In 2017, Bitcoin was the breakout investment of the year. In 2018, Marijuana stocks stole the show. Now, in 2019, they’re both back with a vengeance. Since January 1, Canopy Growth (TSX:WEED)(NYSE:CGC) has risen 54%, while Bitcoin is up 12% from its December low. With other marijuana stocks delivering returns similar to Canopy’s, this comparison serves as a pretty good yardstick for how pot and Bitcoin have compared.
So far, it looks like weed is easily beating Bitcoin in 2019. However, the year is young. Both Bitcoin and weed stocks have had dramatic swings up and down over the past five years, and in the months ahead, anything could happen. Although it’s impossible to predict which of the two speculator favourites will ultimately prevail, it’s possible to come up with a likely short-term scenario. We can start by looking at historical returns.
Long-term returns
As we’ve already seen, marijuana stocks have got Bitcoin beaten in the short term. However, Bitcoin absolutely trounces weed in the long term; since January 2013, Bitcoin is up 29,000% — better than any marijuana stock rally ever observed. Even Bitcoin’s 2017 rally saw it rise 1,000%, which is better than Tilray’s 755% post-IPO rally.

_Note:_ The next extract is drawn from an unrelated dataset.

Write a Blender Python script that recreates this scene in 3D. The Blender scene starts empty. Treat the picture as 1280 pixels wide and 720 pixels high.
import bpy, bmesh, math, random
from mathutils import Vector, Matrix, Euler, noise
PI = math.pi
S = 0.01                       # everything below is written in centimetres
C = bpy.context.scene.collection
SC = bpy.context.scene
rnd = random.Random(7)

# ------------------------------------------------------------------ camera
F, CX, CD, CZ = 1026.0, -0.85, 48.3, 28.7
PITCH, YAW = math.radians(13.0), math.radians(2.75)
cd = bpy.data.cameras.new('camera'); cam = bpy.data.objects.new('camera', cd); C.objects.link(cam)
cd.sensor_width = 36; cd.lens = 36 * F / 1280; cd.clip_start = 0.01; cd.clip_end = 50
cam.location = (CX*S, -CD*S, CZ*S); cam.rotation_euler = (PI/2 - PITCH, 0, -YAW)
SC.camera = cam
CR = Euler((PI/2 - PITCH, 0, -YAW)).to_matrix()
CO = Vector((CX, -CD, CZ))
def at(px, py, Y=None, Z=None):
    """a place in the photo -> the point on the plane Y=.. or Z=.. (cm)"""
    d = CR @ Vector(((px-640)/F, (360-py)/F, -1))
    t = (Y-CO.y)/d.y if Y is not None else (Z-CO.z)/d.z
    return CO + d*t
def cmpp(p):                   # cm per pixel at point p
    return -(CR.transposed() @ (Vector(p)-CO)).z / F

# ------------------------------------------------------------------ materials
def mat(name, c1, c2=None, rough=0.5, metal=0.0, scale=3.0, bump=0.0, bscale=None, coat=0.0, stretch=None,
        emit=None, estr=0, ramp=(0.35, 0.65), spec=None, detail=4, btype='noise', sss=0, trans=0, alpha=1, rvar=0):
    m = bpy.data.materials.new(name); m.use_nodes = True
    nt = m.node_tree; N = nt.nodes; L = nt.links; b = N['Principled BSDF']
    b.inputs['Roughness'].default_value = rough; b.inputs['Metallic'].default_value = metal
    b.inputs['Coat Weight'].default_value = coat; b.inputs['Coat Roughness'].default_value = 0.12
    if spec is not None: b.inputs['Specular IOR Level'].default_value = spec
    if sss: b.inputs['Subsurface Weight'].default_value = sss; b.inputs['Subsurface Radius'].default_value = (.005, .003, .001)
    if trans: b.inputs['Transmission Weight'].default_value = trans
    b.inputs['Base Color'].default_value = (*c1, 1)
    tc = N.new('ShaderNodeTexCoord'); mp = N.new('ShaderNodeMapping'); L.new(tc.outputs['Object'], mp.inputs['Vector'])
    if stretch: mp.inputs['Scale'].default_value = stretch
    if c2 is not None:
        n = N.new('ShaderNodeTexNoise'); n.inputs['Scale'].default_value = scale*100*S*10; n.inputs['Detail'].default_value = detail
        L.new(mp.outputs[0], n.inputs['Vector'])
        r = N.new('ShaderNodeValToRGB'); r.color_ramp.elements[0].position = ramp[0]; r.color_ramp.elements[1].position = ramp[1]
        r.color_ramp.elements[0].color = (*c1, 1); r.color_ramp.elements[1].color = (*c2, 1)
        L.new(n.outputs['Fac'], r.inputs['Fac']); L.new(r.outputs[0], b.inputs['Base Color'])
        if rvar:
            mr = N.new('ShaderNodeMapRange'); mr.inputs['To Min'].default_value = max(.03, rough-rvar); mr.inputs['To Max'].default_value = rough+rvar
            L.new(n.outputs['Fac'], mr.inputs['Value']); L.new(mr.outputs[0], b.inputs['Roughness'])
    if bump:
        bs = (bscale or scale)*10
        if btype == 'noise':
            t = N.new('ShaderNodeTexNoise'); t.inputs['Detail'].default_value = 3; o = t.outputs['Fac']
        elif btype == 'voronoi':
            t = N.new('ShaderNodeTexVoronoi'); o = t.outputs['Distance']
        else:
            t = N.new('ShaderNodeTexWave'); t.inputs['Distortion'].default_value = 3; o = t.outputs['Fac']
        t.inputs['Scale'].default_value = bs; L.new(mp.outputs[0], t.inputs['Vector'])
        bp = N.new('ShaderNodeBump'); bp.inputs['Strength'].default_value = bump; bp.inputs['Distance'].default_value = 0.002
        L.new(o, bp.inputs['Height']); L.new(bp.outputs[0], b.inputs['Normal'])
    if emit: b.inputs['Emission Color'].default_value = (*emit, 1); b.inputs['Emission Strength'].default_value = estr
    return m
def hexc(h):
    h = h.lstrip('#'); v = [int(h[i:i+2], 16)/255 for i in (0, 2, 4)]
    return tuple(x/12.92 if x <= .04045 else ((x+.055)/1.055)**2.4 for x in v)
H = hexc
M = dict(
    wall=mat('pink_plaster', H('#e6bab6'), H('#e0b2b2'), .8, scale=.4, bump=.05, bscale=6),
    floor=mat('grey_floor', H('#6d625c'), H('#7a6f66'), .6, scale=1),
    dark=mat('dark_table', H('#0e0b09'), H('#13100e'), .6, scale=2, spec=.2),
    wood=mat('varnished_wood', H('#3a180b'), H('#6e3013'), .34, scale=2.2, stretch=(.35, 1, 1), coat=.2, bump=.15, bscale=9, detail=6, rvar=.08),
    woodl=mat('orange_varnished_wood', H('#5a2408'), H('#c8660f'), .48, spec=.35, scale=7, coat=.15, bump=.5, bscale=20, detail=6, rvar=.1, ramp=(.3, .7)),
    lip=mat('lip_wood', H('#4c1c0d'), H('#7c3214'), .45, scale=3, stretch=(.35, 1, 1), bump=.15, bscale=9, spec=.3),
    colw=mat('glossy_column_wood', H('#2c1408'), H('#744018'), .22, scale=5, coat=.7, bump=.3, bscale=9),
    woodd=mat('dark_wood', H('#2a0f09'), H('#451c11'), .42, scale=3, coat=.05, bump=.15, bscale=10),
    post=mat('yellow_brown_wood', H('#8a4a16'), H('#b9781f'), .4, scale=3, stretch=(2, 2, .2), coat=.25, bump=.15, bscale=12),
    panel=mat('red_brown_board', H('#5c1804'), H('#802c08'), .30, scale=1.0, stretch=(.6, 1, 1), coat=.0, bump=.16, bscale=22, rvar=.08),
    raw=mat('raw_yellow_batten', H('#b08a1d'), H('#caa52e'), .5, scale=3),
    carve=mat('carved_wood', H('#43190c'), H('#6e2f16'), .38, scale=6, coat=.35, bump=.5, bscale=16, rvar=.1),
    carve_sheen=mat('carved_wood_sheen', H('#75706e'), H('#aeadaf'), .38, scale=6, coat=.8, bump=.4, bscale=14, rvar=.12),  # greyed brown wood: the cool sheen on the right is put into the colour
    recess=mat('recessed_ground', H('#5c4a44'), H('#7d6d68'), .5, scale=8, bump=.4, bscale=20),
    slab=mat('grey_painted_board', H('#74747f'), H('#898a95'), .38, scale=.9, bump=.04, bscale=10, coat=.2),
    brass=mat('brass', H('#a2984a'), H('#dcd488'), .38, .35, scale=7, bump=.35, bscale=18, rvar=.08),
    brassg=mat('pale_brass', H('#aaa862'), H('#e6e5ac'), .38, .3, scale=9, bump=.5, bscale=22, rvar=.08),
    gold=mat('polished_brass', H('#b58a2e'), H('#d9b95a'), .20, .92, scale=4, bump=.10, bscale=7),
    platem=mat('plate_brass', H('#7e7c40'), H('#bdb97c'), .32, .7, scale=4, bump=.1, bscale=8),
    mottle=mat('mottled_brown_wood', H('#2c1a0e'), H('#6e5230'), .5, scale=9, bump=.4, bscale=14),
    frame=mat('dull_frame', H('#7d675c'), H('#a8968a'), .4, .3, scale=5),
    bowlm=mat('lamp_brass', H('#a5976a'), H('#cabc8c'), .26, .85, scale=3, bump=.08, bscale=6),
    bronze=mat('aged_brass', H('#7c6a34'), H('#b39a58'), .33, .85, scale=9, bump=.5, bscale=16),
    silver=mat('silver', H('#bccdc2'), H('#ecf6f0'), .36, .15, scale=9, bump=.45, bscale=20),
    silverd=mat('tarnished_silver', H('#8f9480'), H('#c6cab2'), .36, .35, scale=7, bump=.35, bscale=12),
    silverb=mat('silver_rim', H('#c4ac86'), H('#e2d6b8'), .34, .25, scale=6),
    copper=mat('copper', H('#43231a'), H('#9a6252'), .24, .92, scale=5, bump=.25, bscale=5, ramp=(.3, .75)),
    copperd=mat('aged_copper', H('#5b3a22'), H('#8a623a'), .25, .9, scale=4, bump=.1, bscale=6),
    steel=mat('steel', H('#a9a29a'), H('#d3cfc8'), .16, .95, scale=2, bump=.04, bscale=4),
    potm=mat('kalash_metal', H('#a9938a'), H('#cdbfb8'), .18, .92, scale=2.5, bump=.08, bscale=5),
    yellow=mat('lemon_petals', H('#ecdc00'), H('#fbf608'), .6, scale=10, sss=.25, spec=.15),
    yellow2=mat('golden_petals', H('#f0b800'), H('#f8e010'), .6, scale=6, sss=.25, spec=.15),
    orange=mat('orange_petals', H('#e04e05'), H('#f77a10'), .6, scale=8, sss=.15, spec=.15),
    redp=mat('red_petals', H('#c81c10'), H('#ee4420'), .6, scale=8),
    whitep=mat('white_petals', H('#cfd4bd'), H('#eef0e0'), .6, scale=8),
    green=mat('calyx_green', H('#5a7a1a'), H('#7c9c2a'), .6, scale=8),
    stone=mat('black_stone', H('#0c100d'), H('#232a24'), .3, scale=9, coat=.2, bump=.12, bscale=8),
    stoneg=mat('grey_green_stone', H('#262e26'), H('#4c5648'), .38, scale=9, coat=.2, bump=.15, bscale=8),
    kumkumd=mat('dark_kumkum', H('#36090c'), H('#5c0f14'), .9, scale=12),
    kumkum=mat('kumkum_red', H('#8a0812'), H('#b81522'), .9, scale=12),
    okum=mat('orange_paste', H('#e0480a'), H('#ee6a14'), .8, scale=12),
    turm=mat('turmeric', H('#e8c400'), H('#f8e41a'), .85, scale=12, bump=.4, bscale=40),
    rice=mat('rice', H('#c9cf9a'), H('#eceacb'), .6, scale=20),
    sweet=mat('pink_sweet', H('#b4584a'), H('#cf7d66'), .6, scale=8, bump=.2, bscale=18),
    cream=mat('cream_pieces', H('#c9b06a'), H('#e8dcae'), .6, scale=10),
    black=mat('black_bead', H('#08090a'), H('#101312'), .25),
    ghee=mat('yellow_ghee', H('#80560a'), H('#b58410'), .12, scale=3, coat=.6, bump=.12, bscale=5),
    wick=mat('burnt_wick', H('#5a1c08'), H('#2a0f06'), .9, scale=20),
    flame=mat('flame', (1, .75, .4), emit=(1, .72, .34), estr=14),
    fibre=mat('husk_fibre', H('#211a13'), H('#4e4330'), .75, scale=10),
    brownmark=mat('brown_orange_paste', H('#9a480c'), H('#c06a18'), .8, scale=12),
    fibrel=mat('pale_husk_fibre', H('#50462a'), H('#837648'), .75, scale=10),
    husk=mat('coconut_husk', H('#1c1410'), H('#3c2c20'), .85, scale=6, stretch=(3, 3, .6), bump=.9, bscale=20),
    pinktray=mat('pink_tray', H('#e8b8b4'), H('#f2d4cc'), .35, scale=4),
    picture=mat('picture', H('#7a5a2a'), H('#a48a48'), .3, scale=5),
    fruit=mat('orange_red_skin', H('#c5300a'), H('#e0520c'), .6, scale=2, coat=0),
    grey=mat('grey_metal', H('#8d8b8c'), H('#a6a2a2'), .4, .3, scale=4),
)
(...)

Going off of historical returns, it’s clear that Bitcoin has a higher “theoretical” max return than marijuana stocks. Whereas weed stocks are anchored in fundamentals to an extent, Bitcoin is an almost entirely speculative vehicle that people buy because they think it will go up. As long as this kind of speculative faith in Bitcoin remains, it can reach heights that marijuana stocks can’t touch — as history amply shows.
Marijuana stock fundamentals
There’s plenty of reason to believe that marijuana stocks can still go up. First and foremost, they’re growing like lightning: in its most recent quarter, Canopy grew its earnings by 4,000% year over year, while Aurora Cannabis grew revenue by 430%. With earnings and revenue going up like that, there’s nothing theoretically stopping marijuana stocks from continuing with high double-digit returns. However, it’s unlikely that future returns will be like past returns, as these stocks are now trading at 80-100 times sales.
What drives the price of Bitcoin?
It’s harder to appraise the price of Bitcoin, as one can’t speak of its “fundamentals” at all. However, its price is driven by demand, which is driven by basically two things: speculators who buy wanting the price to go up and black market participants who use it as a currency in illegal markets. Wild speculative activity based on extreme optimism isn’t anchored by anything, so the speculative demand for Bitcoin could send it to basically any stratospheric price you can imagine. Black market use ensures that Bitcoin will never go to zero, but that alone won’t produce the wild volatility seen in 2017. Artificial scarcity is also a factor in Bitcoin’s price: because a limited number of coins exist, the price goes up as more people want to buy them.
Factoring all of these considerations into account, it’s clear that marijuana stocks are a “safer” bet than Bitcoin, since their price is more grounded in value. However, should speculative interest in Bitcoin resume again, it would have more possible upside than weed stocks, because there’s no limit to how high a totally unregulated speculative asset can go.